Eulalia "Sister" Bourne | |
Birth Name: | Eulalia Collins |
Birth Date: | 23 December 1892 |
Birth Place: | West Texas |
Death Place: | Mammoth, Arizona |
Known For: | schoolteacher, rancher and writer |
Eulalia "Sister" Bourne (Dec 23, 1892 – May 1, 1984) was a pioneer Arizona schoolteacher, rancher and writer. She taught at rural Arizona schools from 1914 to 1957.[1]
Eulalia Collins was born on a homestead in West Texas, the oldest of five girls. She was dubbed "Sister" by a younger sibling who couldn't pronounce Eulalia. Her family moved to the White Mountains in New Mexico, where she was raised with minimal education, with only three years of formal schooling. At seventeen, she married William S. Bourne, a prospector over twice her age. Between 1911 and 1914, the couple moved to Arizona. They divorced in 1915. Eulalia continued to use the surname Bourne after their divorce.
Bourne got her first teaching job in Beaver Creek in Arizona's Verde Valley though she was fired for dancing the One-Step, which was seen as vulgar by the community. Bourne's next teaching job was at Helvetia, a mining camp in the Santa Rita Mountains south of Tucson. None of her students spoke English, nor did Bourne speak Spanish. At that time, Arizona had a law forbidding the use of Spanish in school, but Bourne learned Spanish to connect with her students.[2]
Bourne claimed that she had married Ernest John Dougherty, who died in 1919, though his death certificate lists him as single.
Bourne entered the University of Arizona in Tucson in 1920 as a "special student." It took her ten years to graduate, working her way through school, majoring in English with a minor in Spanish.
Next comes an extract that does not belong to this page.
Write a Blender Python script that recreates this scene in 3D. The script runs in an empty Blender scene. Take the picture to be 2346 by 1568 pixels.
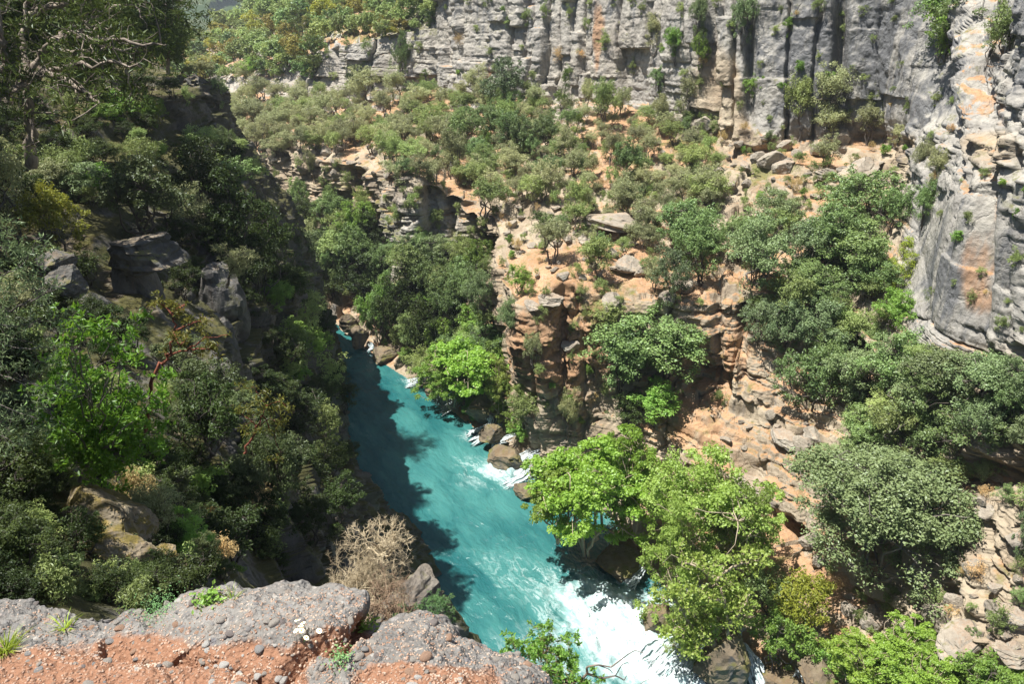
import bpy, math, random
import numpy as np
from mathutils import Vector, Matrix

R = math.radians
scene = bpy.context.scene
COL = scene.collection

# ------------------------------------------------------------------ camera, light, exposure
CAM_H, PITCH, FPX = 40.0, R(25.0), 1772.0          # 2346 x 1568 working pixels
cam_d = bpy.data.cameras.new('camera')
cam = bpy.data.objects.new('camera', cam_d)
COL.objects.link(cam)
cam.location = (0, 0, CAM_H)
cam.rotation_euler = (math.pi / 2 - PITCH, 0, 0)
cam_d.sensor_width = 36
cam_d.lens = 36 * FPX / 2346
cam_d.clip_end = 6000
cam_d.clip_start = 0.05
scene.camera = cam

SUN_AZ = (-1.0, -0.08)         # horizontal direction towards the sun
SUN_EL = R(69)
world = bpy.data.worlds.new('World')
scene.world = world
world.use_nodes = True
wn = world.node_tree
bg = wn.nodes['Background']
sky = wn.nodes.new('ShaderNodeTexSky')
sky.sky_type = 'NISHITA'
sky.sun_disc = False
sky.sun_elevation = SUN_EL
sky.sun_rotation = math.atan2(SUN_AZ[0], SUN_AZ[1])
sky.altitude = 300
sky.air_density = 1.0
sky.dust_density = 1.0
wn.links.new(sky.outputs[0], bg.inputs[0])
bg.inputs[1].default_value = 0.052

sun_d = bpy.data.lights.new('sun', 'SUN')
sun_d.energy = 5.0
sun_d.angle = R(0.5)
sun_d.color = (1.0, 0.965, 0.90)
sun = bpy.data.objects.new('sun', sun_d)
COL.objects.link(sun)
_a = Vector((SUN_AZ[0], SUN_AZ[1], 0)).normalized()
sd = Vector((_a.x * math.cos(SUN_EL), _a.y * math.cos(SUN_EL), math.sin(SUN_EL)))
sun.rotation_euler = sd.to_track_quat('Z', 'Y').to_euler()
sun.location = (0, 0, 120)

scene.view_settings.view_transform = 'Standard'
scene.view_settings.look = 'None'
scene.view_settings.exposure = 1.08
scene.view_settings.gamma = 1.0
scene.view_settings.use_curve_mapping = False
cy = scene.cycles
cy.max_bounces = 5
cy.diffuse_bounces = 3
cy.glossy_bounces = 2
cy.transmission_bounces = 3
cy.transparent_max_bounces = 6
cy.volume_bounces = 0
cy.caustics_reflective = False
cy.caustics_refractive = False
cy.sample_clamp_indirect = 6

rng = np.random.default_rng(7)
random.seed(7)

# ------------------------------------------------------------------ pixel <-> world (camera at the viewpoint)
CP, SP = math.cos(PITCH), math.sin(PITCH)
def P(u, v, Y):
    """point at forward distance Y that shows at working pixel u, v"""
    xr, yr = (u - 1173) / FPX, (784 - v) / FPX
    t = Y / (CP + yr * SP)
    return np.array((xr * t, Y, CAM_H + t * (-SP + yr * CP)))
def PW(u, v, z=0.0):
    xr, yr = (u - 1173) / FPX, (784 - v) / FPX
    t = (z - CAM_H) / (-SP + yr * CP)
    return np.array((xr * t, t * (CP + yr * SP), z))
def proj(X):
    X = np.asarray(X, float)
    x, y, z = X[..., 0], X[..., 1], X[..., 2] - CAM_H
    d = y * CP - z * SP
    h = y * SP + z * CP
    d = np.where(d > 0.05, d, np.nan)
    return 1173 + FPX * x / d, 784 - FPX * h / d, d

# ------------------------------------------------------------------ noise
def _h(ix, iy, iz, s=0):
    n = (ix.astype(np.int64) * 374761393 + iy.astype(np.int64) * 668265263 + iz.astype(np.int64) * 2147483647 + s * 1274126177) & 0xffffffff
    n = ((n ^ (n >> 13)) * 1274126177) & 0xffffffff
    n = ((n ^ (n >> 16)) * 2246822519) & 0xffffffff
    return ((n ^ (n >> 15)) & 0xffffff) / float(0xffffff)
def vnoise(X, s=0):
    """value noise, X (...,3) -> about -1..1"""
    F = np.floor(X); f = X - F; F = F.astype(np.int64)
    f = f * f * f * (f * (f * 6 - 15) + 10)
    o = 0
    for dx in (0, 1):
        wx = f[..., 0] if dx else 1 - f[..., 0]
        for dy in (0, 1):
            wy = f[..., 1] if dy else 1 - f[..., 1]
            for dz in (0, 1):
                wz = f[..., 2] if dz else 1 - f[..., 2]
                o = o + wx * wy * wz * _h(F[..., 0] + dx, F[..., 1] + dy, F[..., 2] + dz, s)
    return o * 2 - 1
def fbm(X, sc=1.0, octv=4, s=0, gain=0.5, st=(1, 1, 1)):
    X = np.asarray(X) * (np.array(st) * sc)
    a, o, t = 1.0, 0, 0
    for k in range(octv):
        o = o + a * vnoise(X + 17.3 * k, s + k); t += a
        X = X * 2.03; a *= gain
    return o / t
def sstep(a, b, x):
    t = np.clip((x - a) / (b - a), 0, 1)
    return t * t * (3 - 2 * t)
def h1(i, s=0):
    i = np.asarray(i)
    return _h(i, i * 0 + 5, i * 0 + 9, s)

A_ = np.array
def worley(X, s=0):
    F = np.floor(X).astype(np.int64); best = np.full(X.shape[:-1], 9.0); idv = np.zeros(X.shape[:-1])
    for dx in (-1, 0, 1):
        for dy in (-1, 0, 1):
            for dz in (-1, 0, 1):
                c = F + A((dx, dy, dz)); q = np.stack([_h(c[..., 0], c[..., 1], c[..., 2], s + k) for k in (1, 2, 3)], -1)
                dd = np.linalg.norm(c + q - X, axis=-1); mk_ = dd < best
                best = np.where(mk_, dd, best); idv = np.where(mk_, _h(c[..., 0], c[..., 1], c[..., 2], s + 9), idv)
    return best, idv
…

She was unhappy with the city school system. While attending the school, she may have married again, though records are unclear.
After graduating summa cum laude, Bourne took a job in the isolated ranching community of Redington, where she taught a largely Mexican-American class. There she created The Little Cowpuncher, a mimeographed newspaper, written and illustrated by her students. It was begun, as Bourne later explained, as an effort “to hold the mirror up to life as we live it here.” The little paper and the mimeograph machine moved with her from school to school for the next 11 years: from Redington to Baboquívari then to Sierrita, Sasco, Sasabe, Sópori and back to Sasabe. With its lively, detailed descriptions of ranch and school life, it is now seen as a unique historical document of Southern Arizona ranching communities from 1932 to 1943, and is digitally archived by the University of Arizona.[3] In 1941, the paper won a "Blue Ribbon" award from the Columbia Scholastic Press Association.
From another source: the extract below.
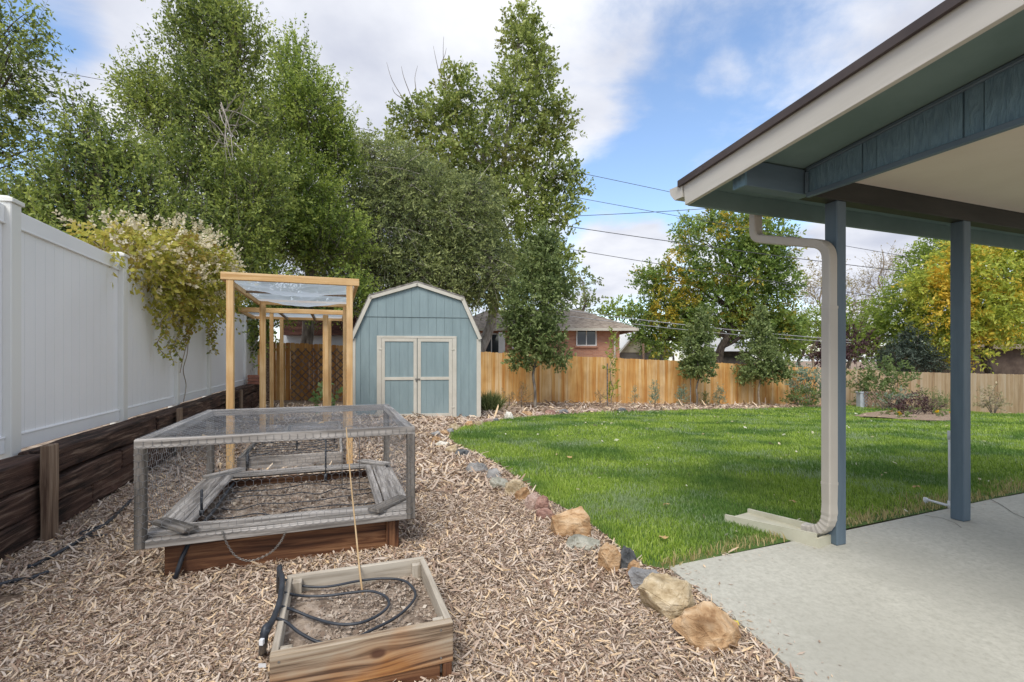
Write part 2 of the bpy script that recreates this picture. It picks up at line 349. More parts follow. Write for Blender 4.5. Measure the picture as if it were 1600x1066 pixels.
LPX = [(1046,893),(1010,887),(978,868),(955,846),(925,822),(880,795),(850,780),(822,757),(800,742),(770,722),(742,708),(716,698),(702,686),(705,676),(728,667),(762,661),(800,655),(845,651),(885,648),(935,645),(985,644),(1040,642.5),(1100,641),(1160,640),(1225,638.5)]
lawn_poly = [tuple(at(*p)[:2]) for p in LPX]
lawn_poly += [xy(16.6,24.5), xy(16.7,27.9), xy(8,27.9), xy(1.5,27.9), xy(2.62,9), xy(2.60,6), xy(2.5,3.6), xy(2.42,2.1)]
lv, lf = tri_poly(lawn_poly, 1.0)
lv = [(x, y, float(gz(x,y))+.012) for x,y,_ in lv]
tag(mesh_obj('lawn', lv, lf, M['lawn'], origin=(0,0,0), smooth=True), kind='structure')
# patio slab
pe = [xy(2.405,1.87), xy(2.46,3.3), xy(2.57,5.5), xy(2.62,9), xy(2.3,14), xy(-6,14), xy(-6,.70), xy(.2,.76), xy(1.5,1.42)]
pe = [tuple(at(1044,889)[:2])]+pe[1:6]+[xy(-6,14), xy(-4,1.35), tuple(at(1300,1130)[:2]), tuple(at(1252,1066)[:2]), tuple(at(1165,985)[:2])]
m = MB(); n = len(pe); m.add([(x,y,-.12) for x,y in pe]+[(x,y,.014) for x,y in pe], [tuple(range(n,2*n))]+[(i,(i+1)%n,n+(i+1)%n,n+i) for i in range(n)])
patio = tag(m.build('patio', M['concrete'], origin=(0,0,0), bevel=.006), kind='structure')
def crack(pxs, w):
    m = MB(); q = [at(*p) for p in pxs]; pts = []
    for a, b in zip(q[:-1], q[1:]):
        for k in range(6): 
            t = k/6; p = a.lerp(b, t); j = mnoise.noise(p*9)*.012; pts.append(Vector((p.x+j, p.y+j, .0165)))
    pts.append(Vector((q[-1].x, q[-1].y, .0165)))
    L_ = []; R_ = []
    for i, p in enumerate(pts):
        t = (pts[min(i+1,len(pts)-1)]-pts[max(i-1,0)]).normalized(); s = Vector((-t.y,t.x,0))*w*(.5+.7*abs(mnoise.noise(p*23)))
        L_.append(p+s); R_.append(p-s)
    k = len(pts); m.add(L_+R_, [(i,k+i,k+i+1,i+1) for i in range(k-1)])
    o = m.build('patio_crack', M['crack'], parent=None, origin=(0,0,0)); tag(o, kind='structure')
crack([(1548,783),(1566,793),(1585,806),(1612,818)], .006)
crack([(1444,808),(1470,812),(1492,820),(1502,828)], .004)

# ================================================================ white vinyl fence
fence = thing('vinyl_fence', 'tall white vinyl privacy fence with capped posts on top of the timber wall', 'fence', P(6.58,-2.26,.6))
ZB, ZT = .60, 2.40
FU = [6.58-1.98*k for k in range(3,-1,-1)]+[6.58+1.98*k for k in range(1,6)]
for i, u in enumerate(FU):
    m = MB(); m.uvbox(u-.062,u+.062,-2.26-.062,-2.26+.062,.45,ZT+.005)
    po = m.build('post', M['vinyl_post'], fence, bevel=.006)
    m = MB(); m.uvbox(u-.076,u+.076,-2.336,-2.184,ZT+.003,ZT+.035)
    q = [(u-.07,-2.33),(u-.07,-2.19),(u+.07,-2.19),(u+.07,-2.33)]; w = [(u-.03,-2.29),(u-.03,-2.23),(u+.03,-2.23),(u+.03,-2.29)]
    m.hexa([P(a,b,ZT+.034) for a,b in q],[P(a,b,ZT+.055) for a,b in w])
    m.build('post_cap', M['vinyl_post'], po, bevel=.004)
    if i+1 < len(FU):
        a, b = u+.062, FU[i+1]-.062; n = 13; s = (b-a)/n; m = MB()
        for k in range(n):
            m.uvbox(a+k*s+.0018, a+(k+1)*s-.0018, -2.271, -2.249, ZB+.05, ZT-.12)
        m.uvbox(a, b, -2.267, -2.253, ZB+.05, ZT-.12)
        m.build('panel', M['vinyl'], fence)
        m = MB(); m.uvbox(a, b, -2.286, -2.234, ZT-.155, ZT-.02); m.uvbox(a, b, -2.292,-2.228, ZT-.158,ZT-.143)
        m.build('top_rail', M['vinyl'], fence, bevel=.005)
        m = MB(); m.uvbox(a, b, -2.286, -2.234, ZB-.02, ZB+.10); m.uvbox(a, b, -2.292,-2.228, ZB+.087,ZB+.105)
        m.build('bottom_rail', M['vinyl'], fence, bevel=.005)

# ================================================================ railway tie wall
wall = thing('retaining_wall', 'dark railway tie retaining wall with stakes below the white fence', 'retaining wall', P(4.4,-1.95,0))
random.seed(5)
for c in range(3):
    u = .3-[0,1.1,.55][c]
    while u < 15.5:
        L = random.choice([2.05,2.2,2.4]); e = min(u+L, 15.6)
        dv = random.uniform(-.012,.018); zt = .1+c*.192+random.uniform(-.006,.006)
        if c == 2 and 4.0 < u+.1: zt += .012
        plank('timber', P(u+.008,-2.06+dv,zt), P(e-.008,-2.06+dv+random.uniform(-.01,.01),zt), .225, .184, M['old_tie'], wall, bevel=.012, wob=.016)
        u = e
m = MB(); m.uvbox(.2,15.8,-2.9,-2.165,-.05,.535); m.build('backfill', M['soil'], wall)
for u, v, w, h, tilt in ((4.32,-1.885,.15,.66,.02),(7.35,-1.885,.10,.63,-.02),(10.4,-1.88,.11,.52,.06),(11.6,-1.86,.13,.60,-.02),(1.2,-1.885,.14,.6,.0)):
    plank('stake', P(u,v+.0,-.03), P(u+tilt,v-tilt*.4,h), .045, w, M['stake_wood'], wall, up=(UX,UY,0), bevel=.006, wob=.006)

# ================================================================ raised beds
def bed_soil(name, u0,u1,v0,v1,z, parent, mat, amp=.02):
    n = 40; v = []; f = []
    for i in range(n+1):
        for j in range(n+1):
            u = u0+(u1-u0)*i/n; w = v0+(v1-v0)*j/n; p = P(u,w,0)
            p.z += z+amp*mnoise.noise(Vector((u*4,w*4,z)))+amp*.6*mnoise.noise(Vector((u*15,w*15,z+3)))+amp*.35*mnoise.noise(Vector((u*45,w*45,z+3)))
            v.append(p)
    for i in range(n):
        for j in range(n): f.append((i*(n+1)+j,i*(n+1)+j+1,(i+1)*(n+1)+j+1,(i+1)*(n+1)+j))
    return mesh_obj(name, v, f, mat, parent, smooth=True)
# front small bed
U0,U1,V0,V1 = 1.89,2.575,-.215,.445
g = 0.0
bedA = thing('raised_bed', 'small square cedar bed with a knotty front board and coiled black tubing, nearest the camera', 'garden bed', P((U0+U1)/2,(V0+V1)/2,0))
plank('front_board', P(U0+.018,V0,.140), P(U0+.018,V1,.140), .036,.160, M['knot_board'], bedA, wob=.001)
plank('lower_board', P(U0+.026,V0+.02,.012), P(U0+.026,V1-.05,.012), .030,.092, M['stained'], bedA)
plank('back_board', P(U1-.015,V0,.12), P(U1-.015,V1,.12), .030,.20, M['bed_top'], bedA, wob=.002)
plank('left_board', P(U0+.036,V0+.012,.117), P(U1-.03,V0+.012,.117), .025,.20, M['bed_top'], bedA, wob=.002)
plank('right_board', P(U0+.036,V1-.012,.117), P(U1-.03,V1-.012,.117), .025,.20, M['bed_top'], bedA, wob=.002)
for a,b in ((U0+.06,V0+.047),(U0+.06,V1-.047),(U1-.052,V0+.047),(U1-.052,V1-.047)):
    plank('corner_block', P(a,b,0), P(a,b,.207), .044,.044, M['bed_top'], bedA, up=(VX,VY,0), bevel=.003)
plank('corner_leg', P(U0+.02,V1-.022,-.05), P(U0+.02,V1-.022,.058), .034,.034, M['stained'], bedA, up=(VX,VY,0))
bed_soil('soil', U0+.03,U1-.025,V0+.02,V1-.02,.135, bedA, M['soil'], .022)
# screw heads
for v in (V0+.03, V1-.05):
    for z in (.195,.085):
        m = MB(); m.tube([P(U0-.002,v,z),P(U0+.002,v,z)], .0045, 8); m.build('screw', M['chain'], bedA)

def smooth_path(pts, n=10):
    out = []; q = [pts[0]]+list(pts)+[pts[-1]]
    for i in range(1, len(q)-2):
        p0,p1,p2,p3 = [Vector(k) for k in q[i-1:i+3]]
        for k in range(n):
            t = k/n; out.append(.5*((2*p1)+(-p0+p2)*t+(2*p0-5*p1+4*p2-p3)*t*t+(-p0+3*p1-3*p2+p3)*t**3))
    out.append(Vector(q[-1])); return out
def bedpt(px, py, z):
    d = (EYE-z)*F/(py-HY); return Vector(((px-CX)/F*d, d, z))
irr = thing('drip_tubing', 'black drip tubing manifold with two curved loops in the small front bed', 'irrigation hose', P(2.2,V0-.02,0))
m = MB()
man = [P(U0+.22,V0-.035,.02),P(U0+.16,V0-.04,.12)]
z1 = .225
path = smooth_path([bedpt(437,893,.225),bedpt(441,905,.245),bedpt(438,935,.235),bedpt(430,960,.23),bedpt(419,982,.235),bedpt(415,990,.23)])
m.tube(path, .0125, 10); m.build('manifold', M['hose'], irr, smooth=True)
m = MB(); m.tube([bedpt(437,886,.22),bedpt(437,893,.226),bedpt(436,905,.16),bedpt(436,925,.07)], .013, 10); m.build('elbow', M['hose'], irr, smooth=True); m = MB(); m.tube(smooth_path([bedpt(420,978,.238),bedpt(415,983,.24),bedpt(412,1000,.20),bedpt(411,1010,.13),bedpt(410,1020,.0)]), .0155, 10)
m.build('elbow', M['hose'], irr, smooth=True)
zs = .171
loop1 = [bedpt(441,904,.225),bedpt(470,915,zs+.01),bedpt(510,917,zs),bedpt(560,908,zs),bedpt(600,904,zs),bedpt(632,908,zs),bedpt(648,924,zs),bedpt(645,940,zs),bedpt(620,964,zs),bedpt(580,985,zs),bedpt(548,1000,zs),bedpt(505,1005,zs),bedpt(470,990,zs+.02),bedpt(447,972,.21),bedpt(430,966,.228)]
loop2 = [bedpt(439,925,.228),bedpt(470,931,zs+.01),bedpt(510,931,zs),bedpt(550,926,zs),bedpt(580,924,zs),bedpt(602,932,zs),bedpt(607,946,zs),bedpt(590,962,zs),bedpt(560,974,zs),bedpt(525,975,zs),bedpt(490,966,zs),bedpt(460,954,zs+.02),bedpt(437,947,.225)]
for lp in (loop1, loop2):
    m = MB(); m.tube(smooth_path(lp), .0062, 8); m.build('drip_loop', M['hose'], irr, smooth=True)
m = MB(); m.box(bedpt(409,1003,.21), (.014,.014,.02)); m.build('clip', M['pvc'], irr); m = MB(); m.box(bedpt(410,1040,.06),(.03,.004,.014)); m.build('clip', M['pvc'], irr)
# bamboo stake
st = MB(); st.tube(smooth_path([bedpt(569,941,.10),bedpt(563,900,.2),pt(556,830,2.62),pt(548,750,2.72),pt(543,692,2.80),pt(541,668,2.83)],6), [.0055-.0024*i/30 for i in range(31)], 7)
tag(st.build('bamboo_stake', M['bamboo'], smooth=True), 'thin curved bamboo stake standing in the soil of the small front bed', 'plant stake')

# big bed with caged lid
B0,B1,W0,W1 = 3.34,4.86,-.93,.41
bedB = thing('raised_bed', 'red brown stained bed under the wire mesh cage lid', 'garden bed', P((B0+B1)/2,(W0+W1)/2,0))
def boards4(bed, u0,u1,v0,v1,z0,z1,t,mat,mat2=None):
    zc,h = (z0+z1)/2, z1-z0; mat2 = mat2 or mat
    plank('front_board', P(u0+t/2,v0,zc), P(u0+t/2,v1,zc), t,h, mat, bed, wob=.002)
    plank('back_board', P(u1-t/2,v0,zc), P(u1-t/2,v1,zc), t,h, mat2, bed)
    plank('left_board', P(u0+t,v0+t/2,zc), P(u1-t,v0+t/2,zc), t,h, mat2, bed)
    plank('right_board', P(u0+t,v1-t/2,zc), P(u1-t,v1-t/2,zc), t,h, mat2, bed)
boards4(bedB, B0,B1,W0,W1-.0,-.04,.196,.036,M['stained'])
plank('corner_post', P(B0-.012,W1-.045,-.04), P(B0-.012,W1-.045,.19), .022,.08, M['stained'], bedB, up=(VX,VY,0))
bed_soil('soil', B0+.03,B1-.03,W0+.03,W1-.03,.13, bedB, M['soil'], .03)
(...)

In her third year living in Redington, Bourne filed a claim on one of the last grazing homesteads in Pepper Sauce Canyon, which she called "Los Alisos." She initially lived in a tent, and later built an adobe house and acquired 50 head of cattle. She engaged in all the ranching activities, only occasionally hiring hands to help her. She found that many of the men who worked for her were disrespectful, and so only hired them when necessary.[4]
In 1951, Bourne moved to GF Bar Ranch on Copper Creek, east of Mammoth. In 1957, she retired from teaching. She went on to write three books. Eulalia Bourne died on her ranch May 1, 1984 at 91 years of age.[5]
"Sister Bourne was a complicated personality. She subscribed to The New Yorker magazine and was a member of the Arizona Cattlemen’s Association. She was a rancher who hated rodeos because she saw them as animal cruelty. She wouldn’t divulge her age or details of her private life, but freely offered her often unpopular opinions on the social and political questions of the day. She wore red lipstick and faded Levi’s. She was ahead of her time with her views on bilingualism in the classroom. She had many supporters, but some considered her a pain in the neck. From all reports, her students loved her and probably her cows did too. (She gave them all names: Vanilla Ice Cream, Dirty Face, Milagro, Old Rattlesnake.)"—Joan Sandin.[6]
Bourne had some radical ideas for the time. Teachers were expected to work to assimilate Mexican-American students and track them form manual labor careers. However, Bourne rejected this idea, as can seen through her creation of The Little Cowpuncher and her interviews and literature. Bourne also rejected the idea of only speaking English in the classroom, which was the state law at the time. In the late 1930's, she even produced a Spanish-language Christmas play. Bourne also believed that students should be paid to go to school.